_PROBLEM TO SOLVE_: Begin with the first line of the material and copy each line word for word through the line that contains "R = math.radians"; the pictures are left out.

begin

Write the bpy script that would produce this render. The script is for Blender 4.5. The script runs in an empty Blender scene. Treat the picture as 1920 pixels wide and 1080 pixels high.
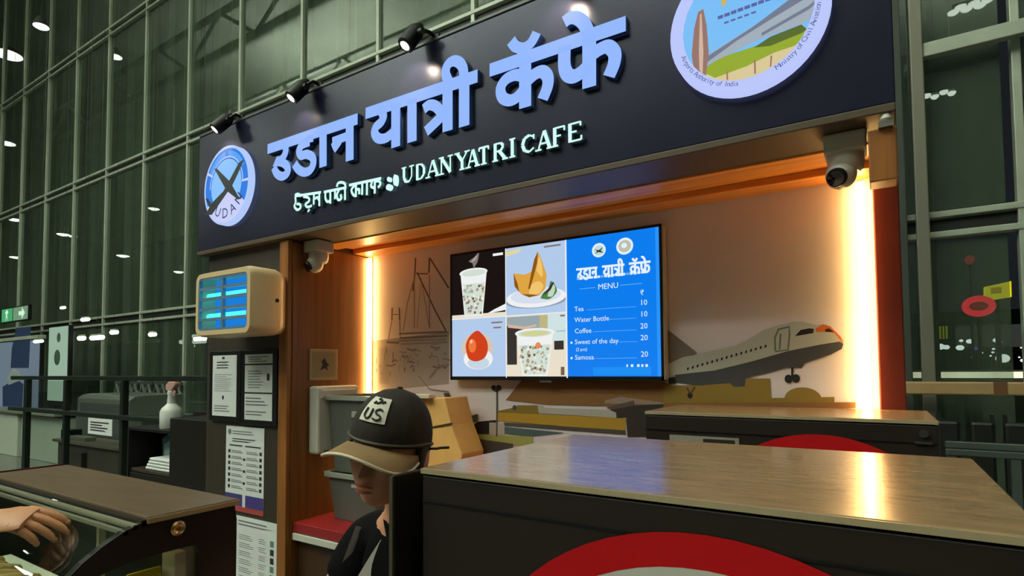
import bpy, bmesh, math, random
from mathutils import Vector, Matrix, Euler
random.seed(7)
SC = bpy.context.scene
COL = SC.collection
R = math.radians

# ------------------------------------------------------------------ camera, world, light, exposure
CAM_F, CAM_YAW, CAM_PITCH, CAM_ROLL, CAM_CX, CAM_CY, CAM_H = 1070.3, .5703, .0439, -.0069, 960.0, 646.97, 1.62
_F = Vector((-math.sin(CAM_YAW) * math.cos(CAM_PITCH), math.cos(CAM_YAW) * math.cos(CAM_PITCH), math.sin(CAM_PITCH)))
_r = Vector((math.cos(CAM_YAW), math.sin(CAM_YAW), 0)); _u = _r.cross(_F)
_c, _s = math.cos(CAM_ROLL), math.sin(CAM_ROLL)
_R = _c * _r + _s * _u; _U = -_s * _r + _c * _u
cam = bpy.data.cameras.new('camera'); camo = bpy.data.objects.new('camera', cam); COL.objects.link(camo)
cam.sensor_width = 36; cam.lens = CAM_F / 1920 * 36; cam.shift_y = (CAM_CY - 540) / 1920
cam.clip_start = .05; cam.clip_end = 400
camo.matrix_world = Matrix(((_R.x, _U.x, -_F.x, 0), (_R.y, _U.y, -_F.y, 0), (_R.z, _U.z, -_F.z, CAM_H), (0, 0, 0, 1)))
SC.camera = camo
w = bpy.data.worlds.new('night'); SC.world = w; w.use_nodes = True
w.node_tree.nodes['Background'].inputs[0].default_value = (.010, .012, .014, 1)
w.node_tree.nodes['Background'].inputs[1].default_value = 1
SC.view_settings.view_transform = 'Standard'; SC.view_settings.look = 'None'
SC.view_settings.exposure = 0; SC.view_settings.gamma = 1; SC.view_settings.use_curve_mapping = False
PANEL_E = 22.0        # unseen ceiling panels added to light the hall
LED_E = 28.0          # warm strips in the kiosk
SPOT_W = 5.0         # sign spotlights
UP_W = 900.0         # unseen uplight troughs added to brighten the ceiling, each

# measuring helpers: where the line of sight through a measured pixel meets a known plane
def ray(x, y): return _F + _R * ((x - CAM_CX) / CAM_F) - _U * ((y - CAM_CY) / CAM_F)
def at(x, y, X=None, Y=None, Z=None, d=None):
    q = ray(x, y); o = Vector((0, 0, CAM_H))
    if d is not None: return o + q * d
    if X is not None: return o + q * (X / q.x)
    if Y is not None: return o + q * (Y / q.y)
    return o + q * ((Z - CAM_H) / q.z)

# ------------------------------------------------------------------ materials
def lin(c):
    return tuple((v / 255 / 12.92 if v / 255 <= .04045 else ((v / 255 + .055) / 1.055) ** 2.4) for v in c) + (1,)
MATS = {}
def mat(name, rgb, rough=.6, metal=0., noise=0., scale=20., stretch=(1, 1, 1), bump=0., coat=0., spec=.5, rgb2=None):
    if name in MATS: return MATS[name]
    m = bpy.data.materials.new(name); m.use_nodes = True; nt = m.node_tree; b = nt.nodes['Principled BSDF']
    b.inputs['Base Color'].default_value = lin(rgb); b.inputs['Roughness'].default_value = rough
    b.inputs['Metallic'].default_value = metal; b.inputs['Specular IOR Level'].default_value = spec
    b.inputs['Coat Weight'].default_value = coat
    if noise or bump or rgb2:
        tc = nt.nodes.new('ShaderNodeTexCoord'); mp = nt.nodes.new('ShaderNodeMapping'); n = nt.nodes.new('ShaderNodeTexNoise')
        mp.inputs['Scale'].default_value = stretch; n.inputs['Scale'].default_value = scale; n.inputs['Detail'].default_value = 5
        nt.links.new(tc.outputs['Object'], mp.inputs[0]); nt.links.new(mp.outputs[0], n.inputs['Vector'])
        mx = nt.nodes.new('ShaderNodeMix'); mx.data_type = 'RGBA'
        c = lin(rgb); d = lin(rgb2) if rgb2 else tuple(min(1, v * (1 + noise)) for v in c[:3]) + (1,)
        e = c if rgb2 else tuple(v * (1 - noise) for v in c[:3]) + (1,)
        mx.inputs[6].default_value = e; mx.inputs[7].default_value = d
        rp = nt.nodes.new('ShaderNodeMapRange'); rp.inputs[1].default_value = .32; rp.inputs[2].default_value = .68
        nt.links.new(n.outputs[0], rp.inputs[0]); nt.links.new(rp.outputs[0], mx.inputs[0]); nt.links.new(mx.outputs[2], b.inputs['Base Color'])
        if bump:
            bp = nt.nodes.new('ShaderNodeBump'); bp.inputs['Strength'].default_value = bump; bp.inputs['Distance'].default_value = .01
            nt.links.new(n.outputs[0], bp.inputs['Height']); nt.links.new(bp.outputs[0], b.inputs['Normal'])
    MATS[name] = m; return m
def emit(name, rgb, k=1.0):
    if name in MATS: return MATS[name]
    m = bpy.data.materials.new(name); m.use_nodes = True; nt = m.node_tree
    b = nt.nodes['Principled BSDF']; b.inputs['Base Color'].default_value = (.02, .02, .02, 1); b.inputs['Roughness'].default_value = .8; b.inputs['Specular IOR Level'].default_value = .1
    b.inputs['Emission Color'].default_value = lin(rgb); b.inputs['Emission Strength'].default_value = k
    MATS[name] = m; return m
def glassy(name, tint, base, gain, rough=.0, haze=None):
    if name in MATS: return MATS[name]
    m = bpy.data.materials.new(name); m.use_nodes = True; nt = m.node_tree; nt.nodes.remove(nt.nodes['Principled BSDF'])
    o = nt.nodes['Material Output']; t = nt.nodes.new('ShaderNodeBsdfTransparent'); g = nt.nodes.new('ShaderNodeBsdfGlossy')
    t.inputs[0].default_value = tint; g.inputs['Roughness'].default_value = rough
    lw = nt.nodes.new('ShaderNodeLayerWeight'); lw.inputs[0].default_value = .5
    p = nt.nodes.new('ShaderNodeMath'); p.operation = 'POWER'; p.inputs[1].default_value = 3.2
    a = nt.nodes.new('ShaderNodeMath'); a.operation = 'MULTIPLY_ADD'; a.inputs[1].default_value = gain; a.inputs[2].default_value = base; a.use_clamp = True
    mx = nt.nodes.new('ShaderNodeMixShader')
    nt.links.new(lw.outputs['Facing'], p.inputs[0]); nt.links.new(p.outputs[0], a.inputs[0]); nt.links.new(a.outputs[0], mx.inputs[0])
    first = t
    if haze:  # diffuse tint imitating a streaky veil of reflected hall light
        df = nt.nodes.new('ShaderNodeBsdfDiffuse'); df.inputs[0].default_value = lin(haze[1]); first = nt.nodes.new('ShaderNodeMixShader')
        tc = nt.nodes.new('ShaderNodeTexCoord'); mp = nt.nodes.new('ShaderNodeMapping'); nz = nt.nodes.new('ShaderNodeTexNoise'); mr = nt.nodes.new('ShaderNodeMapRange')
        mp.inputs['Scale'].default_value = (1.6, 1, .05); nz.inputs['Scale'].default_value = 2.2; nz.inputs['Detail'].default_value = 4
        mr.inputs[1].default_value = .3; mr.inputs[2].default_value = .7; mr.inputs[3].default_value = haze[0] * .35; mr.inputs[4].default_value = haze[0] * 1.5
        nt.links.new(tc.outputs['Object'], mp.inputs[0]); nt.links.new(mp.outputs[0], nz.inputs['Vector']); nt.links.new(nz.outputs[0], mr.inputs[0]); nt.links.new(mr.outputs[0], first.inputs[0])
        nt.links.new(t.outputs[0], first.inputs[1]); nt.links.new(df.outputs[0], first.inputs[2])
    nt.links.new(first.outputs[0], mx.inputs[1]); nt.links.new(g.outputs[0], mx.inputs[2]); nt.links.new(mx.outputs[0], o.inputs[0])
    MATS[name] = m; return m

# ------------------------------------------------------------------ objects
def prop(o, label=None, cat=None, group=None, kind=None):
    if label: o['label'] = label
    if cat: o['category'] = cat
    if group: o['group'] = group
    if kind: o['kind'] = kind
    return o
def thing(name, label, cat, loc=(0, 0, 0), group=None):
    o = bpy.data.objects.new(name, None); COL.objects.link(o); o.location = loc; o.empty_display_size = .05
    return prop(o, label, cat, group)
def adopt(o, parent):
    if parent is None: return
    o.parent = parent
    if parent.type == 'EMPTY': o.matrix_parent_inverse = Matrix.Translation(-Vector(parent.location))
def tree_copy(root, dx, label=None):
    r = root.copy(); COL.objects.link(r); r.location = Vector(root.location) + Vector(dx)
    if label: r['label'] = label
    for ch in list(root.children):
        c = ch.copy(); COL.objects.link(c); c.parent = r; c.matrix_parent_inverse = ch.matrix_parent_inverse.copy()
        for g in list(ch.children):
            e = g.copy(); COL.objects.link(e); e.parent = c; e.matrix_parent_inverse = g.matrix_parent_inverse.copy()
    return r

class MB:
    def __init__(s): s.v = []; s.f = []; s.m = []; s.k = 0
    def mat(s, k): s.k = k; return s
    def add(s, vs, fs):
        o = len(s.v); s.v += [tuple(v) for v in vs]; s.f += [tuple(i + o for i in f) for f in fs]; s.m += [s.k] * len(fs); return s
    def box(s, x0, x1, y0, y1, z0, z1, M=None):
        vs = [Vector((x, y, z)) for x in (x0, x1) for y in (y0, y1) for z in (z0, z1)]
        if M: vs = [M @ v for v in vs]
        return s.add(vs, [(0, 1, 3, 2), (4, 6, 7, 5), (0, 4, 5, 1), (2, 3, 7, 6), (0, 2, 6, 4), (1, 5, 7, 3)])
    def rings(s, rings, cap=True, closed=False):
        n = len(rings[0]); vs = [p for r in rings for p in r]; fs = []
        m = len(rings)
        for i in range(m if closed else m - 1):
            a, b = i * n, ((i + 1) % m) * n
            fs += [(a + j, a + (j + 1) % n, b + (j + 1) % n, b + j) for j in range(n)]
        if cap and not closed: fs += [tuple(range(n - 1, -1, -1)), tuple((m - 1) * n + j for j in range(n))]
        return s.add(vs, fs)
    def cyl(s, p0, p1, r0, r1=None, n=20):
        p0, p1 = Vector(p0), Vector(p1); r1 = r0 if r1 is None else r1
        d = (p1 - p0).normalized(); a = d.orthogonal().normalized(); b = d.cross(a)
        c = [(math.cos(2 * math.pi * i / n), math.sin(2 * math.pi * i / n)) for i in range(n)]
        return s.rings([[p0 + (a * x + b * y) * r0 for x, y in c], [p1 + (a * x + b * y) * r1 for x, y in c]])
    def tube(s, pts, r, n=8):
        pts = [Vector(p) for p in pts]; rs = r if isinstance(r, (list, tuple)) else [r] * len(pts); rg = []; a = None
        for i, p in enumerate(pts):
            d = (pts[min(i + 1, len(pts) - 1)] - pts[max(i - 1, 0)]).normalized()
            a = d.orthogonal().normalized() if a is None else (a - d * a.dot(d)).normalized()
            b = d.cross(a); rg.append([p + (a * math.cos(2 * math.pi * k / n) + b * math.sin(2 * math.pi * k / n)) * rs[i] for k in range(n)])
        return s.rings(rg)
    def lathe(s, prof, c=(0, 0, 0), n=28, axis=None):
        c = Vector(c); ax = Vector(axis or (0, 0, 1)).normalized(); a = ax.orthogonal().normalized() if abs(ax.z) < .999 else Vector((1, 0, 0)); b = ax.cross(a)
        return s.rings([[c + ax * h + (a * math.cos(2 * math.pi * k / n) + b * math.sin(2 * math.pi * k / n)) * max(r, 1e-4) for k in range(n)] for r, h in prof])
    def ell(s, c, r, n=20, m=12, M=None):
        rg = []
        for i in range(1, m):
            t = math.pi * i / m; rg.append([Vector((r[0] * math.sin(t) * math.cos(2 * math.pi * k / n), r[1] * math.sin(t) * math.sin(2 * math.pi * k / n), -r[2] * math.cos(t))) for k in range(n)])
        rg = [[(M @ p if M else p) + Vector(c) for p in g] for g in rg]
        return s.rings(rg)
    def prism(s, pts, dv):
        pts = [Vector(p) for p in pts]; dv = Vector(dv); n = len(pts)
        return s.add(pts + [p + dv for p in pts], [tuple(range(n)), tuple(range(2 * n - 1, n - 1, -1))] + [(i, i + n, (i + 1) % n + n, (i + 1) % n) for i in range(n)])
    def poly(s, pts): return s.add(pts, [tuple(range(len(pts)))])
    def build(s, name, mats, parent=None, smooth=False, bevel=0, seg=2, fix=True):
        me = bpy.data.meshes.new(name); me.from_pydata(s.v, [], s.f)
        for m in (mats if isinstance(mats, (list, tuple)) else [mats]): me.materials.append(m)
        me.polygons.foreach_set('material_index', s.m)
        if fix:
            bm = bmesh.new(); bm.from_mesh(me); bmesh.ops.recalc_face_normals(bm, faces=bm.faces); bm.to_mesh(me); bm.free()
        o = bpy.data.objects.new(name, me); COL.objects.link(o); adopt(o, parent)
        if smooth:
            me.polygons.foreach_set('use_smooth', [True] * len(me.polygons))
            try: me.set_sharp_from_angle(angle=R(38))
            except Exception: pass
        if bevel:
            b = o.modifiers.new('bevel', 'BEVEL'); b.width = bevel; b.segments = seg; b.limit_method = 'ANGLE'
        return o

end

_EXERCISE OUTPUT_:
Write the bpy script that would produce this render. The script is for Blender 4.5. The script runs in an empty Blender scene. Treat the picture as 1920 pixels wide and 1080 pixels high.
import bpy, bmesh, math, random
from mathutils import Vector, Matrix, Euler
random.seed(7)
SC = bpy.context.scene
COL = SC.collection
R = math.radians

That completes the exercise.